The free peasant needed security more than freedom, since security was the basic element of the Roman juridical order, which was now rehabilitated and held up as a model. By surrendering his freedom he found security, or at least a better chance of cultivating the land for himself and not for other predatory elements, who deprived him of his tools and equipment along with his entire harvest.

This form was known as commendation (and not recommendation as some texts call it), which is basically nothing but an agreement between the peasant farmer and the armed and warlike lord. The feudal lord guaranteed stability in the territory where the labor was performed, and the peasant handed over to him part of his crop or else part of his labor time. But the security of not being expelled from the land he farmed was transformed into the obligation not to leave it. He was no longer a slave, who could be sold, but he was not a free peasant, either: he was the serf of the glebe.

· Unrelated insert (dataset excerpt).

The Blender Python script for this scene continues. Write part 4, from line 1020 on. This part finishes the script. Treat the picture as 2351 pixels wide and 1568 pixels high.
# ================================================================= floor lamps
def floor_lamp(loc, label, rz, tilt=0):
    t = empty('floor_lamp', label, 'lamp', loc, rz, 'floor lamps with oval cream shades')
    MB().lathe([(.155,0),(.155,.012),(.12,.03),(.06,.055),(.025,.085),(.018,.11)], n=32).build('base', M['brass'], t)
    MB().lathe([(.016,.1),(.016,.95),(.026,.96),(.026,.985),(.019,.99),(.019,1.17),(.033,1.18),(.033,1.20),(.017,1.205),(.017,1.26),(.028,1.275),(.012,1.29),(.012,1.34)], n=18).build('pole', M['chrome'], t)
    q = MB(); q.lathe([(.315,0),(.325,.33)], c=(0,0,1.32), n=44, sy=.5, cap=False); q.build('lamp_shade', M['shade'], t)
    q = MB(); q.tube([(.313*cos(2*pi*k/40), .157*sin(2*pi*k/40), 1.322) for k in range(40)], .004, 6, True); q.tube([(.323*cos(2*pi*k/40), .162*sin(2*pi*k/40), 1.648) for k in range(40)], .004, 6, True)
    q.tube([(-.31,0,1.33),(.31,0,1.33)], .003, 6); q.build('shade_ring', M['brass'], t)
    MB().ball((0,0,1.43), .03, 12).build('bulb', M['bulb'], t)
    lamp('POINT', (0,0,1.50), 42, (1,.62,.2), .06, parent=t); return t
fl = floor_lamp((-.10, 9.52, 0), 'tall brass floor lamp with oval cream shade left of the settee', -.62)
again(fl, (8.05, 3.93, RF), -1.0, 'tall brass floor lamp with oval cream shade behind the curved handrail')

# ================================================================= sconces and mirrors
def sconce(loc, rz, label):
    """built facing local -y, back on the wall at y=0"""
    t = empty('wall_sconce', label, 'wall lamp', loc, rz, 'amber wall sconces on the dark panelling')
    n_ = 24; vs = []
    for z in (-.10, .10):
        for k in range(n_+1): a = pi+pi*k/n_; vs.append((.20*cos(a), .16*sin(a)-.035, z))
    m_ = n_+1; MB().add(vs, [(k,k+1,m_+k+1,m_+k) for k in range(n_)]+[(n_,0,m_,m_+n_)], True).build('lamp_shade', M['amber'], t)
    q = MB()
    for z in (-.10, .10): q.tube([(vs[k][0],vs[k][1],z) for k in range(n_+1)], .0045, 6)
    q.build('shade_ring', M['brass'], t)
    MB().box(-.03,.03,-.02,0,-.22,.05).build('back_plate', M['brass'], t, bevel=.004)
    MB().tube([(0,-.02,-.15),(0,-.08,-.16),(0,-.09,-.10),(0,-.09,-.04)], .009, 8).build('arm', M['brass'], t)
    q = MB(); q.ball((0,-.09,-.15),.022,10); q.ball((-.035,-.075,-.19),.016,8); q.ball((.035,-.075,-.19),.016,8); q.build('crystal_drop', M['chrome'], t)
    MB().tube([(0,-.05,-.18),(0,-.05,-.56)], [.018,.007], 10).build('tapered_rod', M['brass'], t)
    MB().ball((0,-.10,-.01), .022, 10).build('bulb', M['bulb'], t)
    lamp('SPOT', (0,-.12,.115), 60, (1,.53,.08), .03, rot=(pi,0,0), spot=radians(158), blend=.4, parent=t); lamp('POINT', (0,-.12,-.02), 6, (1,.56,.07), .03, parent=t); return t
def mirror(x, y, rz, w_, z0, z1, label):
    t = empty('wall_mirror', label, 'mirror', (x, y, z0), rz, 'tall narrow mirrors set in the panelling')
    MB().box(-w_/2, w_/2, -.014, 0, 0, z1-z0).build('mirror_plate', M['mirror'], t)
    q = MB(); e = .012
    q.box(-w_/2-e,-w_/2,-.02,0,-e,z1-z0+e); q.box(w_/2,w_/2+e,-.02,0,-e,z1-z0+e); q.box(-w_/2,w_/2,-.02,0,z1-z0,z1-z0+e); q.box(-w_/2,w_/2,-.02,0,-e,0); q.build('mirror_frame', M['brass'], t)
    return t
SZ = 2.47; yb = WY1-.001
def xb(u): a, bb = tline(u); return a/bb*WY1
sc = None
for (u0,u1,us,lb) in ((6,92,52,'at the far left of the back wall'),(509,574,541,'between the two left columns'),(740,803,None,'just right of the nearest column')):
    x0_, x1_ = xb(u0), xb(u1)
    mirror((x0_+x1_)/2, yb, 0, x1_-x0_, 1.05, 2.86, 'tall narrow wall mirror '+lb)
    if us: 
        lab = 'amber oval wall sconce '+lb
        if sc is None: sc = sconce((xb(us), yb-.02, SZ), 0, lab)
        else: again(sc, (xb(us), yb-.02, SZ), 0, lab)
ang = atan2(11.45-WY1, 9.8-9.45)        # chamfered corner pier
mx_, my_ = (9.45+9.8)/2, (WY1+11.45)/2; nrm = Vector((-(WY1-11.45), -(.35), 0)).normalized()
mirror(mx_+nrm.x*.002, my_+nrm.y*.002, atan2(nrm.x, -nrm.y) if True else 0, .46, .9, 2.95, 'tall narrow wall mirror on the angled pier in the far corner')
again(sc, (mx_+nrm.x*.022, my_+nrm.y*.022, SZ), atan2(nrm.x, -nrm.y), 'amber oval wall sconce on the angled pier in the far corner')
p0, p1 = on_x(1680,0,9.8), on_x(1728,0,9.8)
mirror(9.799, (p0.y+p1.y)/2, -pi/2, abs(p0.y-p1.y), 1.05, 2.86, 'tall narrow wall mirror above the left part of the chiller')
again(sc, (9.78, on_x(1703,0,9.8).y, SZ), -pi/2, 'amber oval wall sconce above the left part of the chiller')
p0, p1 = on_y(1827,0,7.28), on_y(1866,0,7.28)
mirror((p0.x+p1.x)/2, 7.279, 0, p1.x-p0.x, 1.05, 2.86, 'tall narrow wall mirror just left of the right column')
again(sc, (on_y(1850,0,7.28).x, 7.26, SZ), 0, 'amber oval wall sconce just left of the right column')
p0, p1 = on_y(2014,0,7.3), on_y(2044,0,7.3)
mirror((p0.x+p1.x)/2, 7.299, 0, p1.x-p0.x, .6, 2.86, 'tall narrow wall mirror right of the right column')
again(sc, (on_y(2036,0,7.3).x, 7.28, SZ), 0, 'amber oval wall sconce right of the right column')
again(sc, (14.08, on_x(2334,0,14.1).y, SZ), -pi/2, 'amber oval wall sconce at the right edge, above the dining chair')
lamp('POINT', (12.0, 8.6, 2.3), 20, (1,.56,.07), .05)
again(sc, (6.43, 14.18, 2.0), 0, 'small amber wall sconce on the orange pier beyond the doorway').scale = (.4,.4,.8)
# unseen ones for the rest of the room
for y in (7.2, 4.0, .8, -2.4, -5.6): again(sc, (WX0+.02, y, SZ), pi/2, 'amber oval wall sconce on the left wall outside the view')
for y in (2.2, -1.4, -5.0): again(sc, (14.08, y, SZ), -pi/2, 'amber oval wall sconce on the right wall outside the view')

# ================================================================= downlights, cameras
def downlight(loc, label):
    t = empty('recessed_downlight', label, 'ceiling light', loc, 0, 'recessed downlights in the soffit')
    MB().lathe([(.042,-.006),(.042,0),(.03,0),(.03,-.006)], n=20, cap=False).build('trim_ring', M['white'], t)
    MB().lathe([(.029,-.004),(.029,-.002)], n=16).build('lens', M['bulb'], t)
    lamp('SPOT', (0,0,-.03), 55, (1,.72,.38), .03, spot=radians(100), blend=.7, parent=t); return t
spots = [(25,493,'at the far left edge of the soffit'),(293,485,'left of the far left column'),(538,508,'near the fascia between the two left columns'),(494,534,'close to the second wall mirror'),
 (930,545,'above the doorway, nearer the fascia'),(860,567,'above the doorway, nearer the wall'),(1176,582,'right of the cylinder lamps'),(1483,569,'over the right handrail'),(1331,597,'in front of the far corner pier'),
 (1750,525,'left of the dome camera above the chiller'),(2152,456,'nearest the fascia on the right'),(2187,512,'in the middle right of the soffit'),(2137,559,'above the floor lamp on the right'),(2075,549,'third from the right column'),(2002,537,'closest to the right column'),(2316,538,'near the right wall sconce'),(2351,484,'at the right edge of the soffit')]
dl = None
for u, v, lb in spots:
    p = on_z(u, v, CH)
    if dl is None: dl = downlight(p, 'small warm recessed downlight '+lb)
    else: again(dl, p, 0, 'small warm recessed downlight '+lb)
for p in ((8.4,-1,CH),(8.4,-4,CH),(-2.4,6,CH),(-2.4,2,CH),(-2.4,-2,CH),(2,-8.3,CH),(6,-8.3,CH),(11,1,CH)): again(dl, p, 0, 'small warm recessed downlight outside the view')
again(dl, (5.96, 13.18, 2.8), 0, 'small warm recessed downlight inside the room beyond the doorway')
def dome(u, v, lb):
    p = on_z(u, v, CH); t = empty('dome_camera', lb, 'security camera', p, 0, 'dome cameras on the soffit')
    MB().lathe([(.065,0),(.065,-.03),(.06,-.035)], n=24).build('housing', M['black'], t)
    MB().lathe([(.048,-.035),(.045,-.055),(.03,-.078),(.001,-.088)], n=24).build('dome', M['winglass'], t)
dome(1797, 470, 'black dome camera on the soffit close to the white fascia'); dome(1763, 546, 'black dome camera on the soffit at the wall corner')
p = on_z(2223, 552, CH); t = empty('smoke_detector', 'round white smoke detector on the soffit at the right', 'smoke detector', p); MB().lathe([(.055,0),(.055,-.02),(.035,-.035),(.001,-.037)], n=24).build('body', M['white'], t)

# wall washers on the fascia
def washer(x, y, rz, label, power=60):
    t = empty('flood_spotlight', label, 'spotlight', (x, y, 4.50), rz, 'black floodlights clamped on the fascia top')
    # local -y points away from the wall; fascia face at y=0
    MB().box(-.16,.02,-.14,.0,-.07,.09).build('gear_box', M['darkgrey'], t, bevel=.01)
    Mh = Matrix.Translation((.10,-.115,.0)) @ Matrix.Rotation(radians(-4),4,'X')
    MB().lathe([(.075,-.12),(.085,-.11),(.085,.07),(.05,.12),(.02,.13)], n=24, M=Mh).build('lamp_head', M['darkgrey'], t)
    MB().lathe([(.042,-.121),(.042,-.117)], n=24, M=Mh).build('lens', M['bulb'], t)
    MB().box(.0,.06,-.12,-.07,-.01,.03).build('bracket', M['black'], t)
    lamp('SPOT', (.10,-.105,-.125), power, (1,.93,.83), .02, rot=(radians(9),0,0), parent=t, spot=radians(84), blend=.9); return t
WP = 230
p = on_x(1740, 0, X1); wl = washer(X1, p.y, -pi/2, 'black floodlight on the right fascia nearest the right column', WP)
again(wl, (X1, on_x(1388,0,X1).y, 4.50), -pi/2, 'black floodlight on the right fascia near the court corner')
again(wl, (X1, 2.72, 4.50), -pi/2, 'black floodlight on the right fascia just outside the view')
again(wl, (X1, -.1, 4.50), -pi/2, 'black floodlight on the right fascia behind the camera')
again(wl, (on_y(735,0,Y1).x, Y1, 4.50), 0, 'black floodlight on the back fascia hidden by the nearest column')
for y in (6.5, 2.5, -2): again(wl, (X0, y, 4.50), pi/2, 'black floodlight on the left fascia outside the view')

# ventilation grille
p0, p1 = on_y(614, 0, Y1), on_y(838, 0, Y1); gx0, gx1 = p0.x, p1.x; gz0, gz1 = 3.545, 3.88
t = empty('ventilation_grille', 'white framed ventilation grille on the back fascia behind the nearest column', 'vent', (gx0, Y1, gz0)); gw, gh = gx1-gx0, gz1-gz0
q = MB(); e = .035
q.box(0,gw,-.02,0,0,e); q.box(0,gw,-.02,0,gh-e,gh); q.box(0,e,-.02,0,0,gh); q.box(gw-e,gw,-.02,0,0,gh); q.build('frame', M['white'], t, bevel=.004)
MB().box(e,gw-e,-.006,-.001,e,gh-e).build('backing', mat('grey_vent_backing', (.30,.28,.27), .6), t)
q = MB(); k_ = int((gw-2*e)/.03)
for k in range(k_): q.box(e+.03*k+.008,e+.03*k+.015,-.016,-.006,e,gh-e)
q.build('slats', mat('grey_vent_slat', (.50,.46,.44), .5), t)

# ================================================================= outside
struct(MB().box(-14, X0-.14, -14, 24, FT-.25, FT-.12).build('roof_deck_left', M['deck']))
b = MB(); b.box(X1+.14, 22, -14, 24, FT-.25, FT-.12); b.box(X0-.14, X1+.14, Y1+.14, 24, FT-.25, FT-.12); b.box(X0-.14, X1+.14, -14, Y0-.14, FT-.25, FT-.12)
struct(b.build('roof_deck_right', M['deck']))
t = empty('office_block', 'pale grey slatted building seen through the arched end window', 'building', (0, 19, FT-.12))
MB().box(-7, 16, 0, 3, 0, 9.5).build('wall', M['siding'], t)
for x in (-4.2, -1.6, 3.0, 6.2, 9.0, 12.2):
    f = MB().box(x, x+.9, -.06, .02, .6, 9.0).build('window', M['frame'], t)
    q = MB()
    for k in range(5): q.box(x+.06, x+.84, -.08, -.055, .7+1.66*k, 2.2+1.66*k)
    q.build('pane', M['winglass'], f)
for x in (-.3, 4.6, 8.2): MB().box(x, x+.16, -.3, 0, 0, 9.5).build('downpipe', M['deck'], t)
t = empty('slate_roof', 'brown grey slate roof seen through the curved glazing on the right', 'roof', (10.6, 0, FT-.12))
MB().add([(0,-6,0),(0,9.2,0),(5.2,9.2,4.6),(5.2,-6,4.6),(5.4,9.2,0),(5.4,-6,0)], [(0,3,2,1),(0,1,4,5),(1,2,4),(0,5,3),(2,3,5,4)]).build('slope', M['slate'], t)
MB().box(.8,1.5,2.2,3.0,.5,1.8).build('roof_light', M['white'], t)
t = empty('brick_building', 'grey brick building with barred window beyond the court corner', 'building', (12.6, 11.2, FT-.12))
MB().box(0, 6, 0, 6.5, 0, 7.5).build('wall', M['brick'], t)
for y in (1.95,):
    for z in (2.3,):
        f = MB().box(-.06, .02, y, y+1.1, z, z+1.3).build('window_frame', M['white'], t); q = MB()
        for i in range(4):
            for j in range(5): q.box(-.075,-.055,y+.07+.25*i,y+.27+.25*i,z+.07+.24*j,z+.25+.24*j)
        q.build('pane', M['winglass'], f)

The Bases of the Modern Revolution

The defense waged by Engels on behalf of this form as opposed to latifundist slavery is completely Marxist. The new form allows, for example in the France of the semi-savage Celts, an enormous development of productivity and an enormous increase in the stable population, so that the periodic famines (the consequence of the abolition of trade between regions and provinces) and the Crusades (an attempt to reopen the trade routes of antiquity) did not reduce this population two centuries later.

Thus, the revolution that accompanied the fall of the Roman Empire at the hands of the barbarian migrations served the further development of the social productive forces.

The destruction of general commerce and of the markets that once embraced the furthest reaches of nation and empire condemned the newly-fertilized and colonized Europe to a very long period of molecular economic life, its populations dispersed and reduced to tiny islands, a Europe that still was the home of stable peoples who gradually became culturally and technologically more advanced, an advance that corresponded with the organization of the countries that were consistently occupied by humans, although the class that at that time formed the vast majority of the population, the class of the serfs bound to the glebe, was excluded from any social advancement.

As Fourier had so felicitously intuited, however, while the slaves of antiquity had not engaged in any real victorious liberation struggles, for the European peoples the basis of a distant but formidable revolutionary uprising against the ruling classes and institutions of the feudal epoch had been prepared.

While the modern urban proletariat was making its appearance in history, the national demand was the main cause of this immense revolution, and was conducive to the liberation of the modern citizen from the chains of his servitude by situating him at the level of the ancient citizen. If the modern bourgeois revolution literally uses and abuses the echo of the Greco-Roman glories—“qui nous délivrera des Grecs et des Romains?”—it is nevertheless true that it was a revolutionary ferment with a gigantic force.

The national revolution and its demand are not ours, nor do they mean the conquest of an irrevocable and eternal benefit for man. But Marxism observes it with interest, and even with admiration and passion, and when it arose in history, in decisive moments and locations, it participated in this struggle on its side.

It is necessary to study the degree of development of the cycles, identifying the crucial places and moments. If one thousand years have transpired between the development of the primitive Mediterranean peoples and those of continental Europe, the termination of the modern national cycle in the West could be said to have been accomplished, but from the revolutionary point of view, the cycle of the peoples of other races remains open and will continue to remain open for a long period, with its own different cycles and continents. And this is above all why it is so important to shed light, in a Marxist and revolutionary sense, upon the role of the national factor.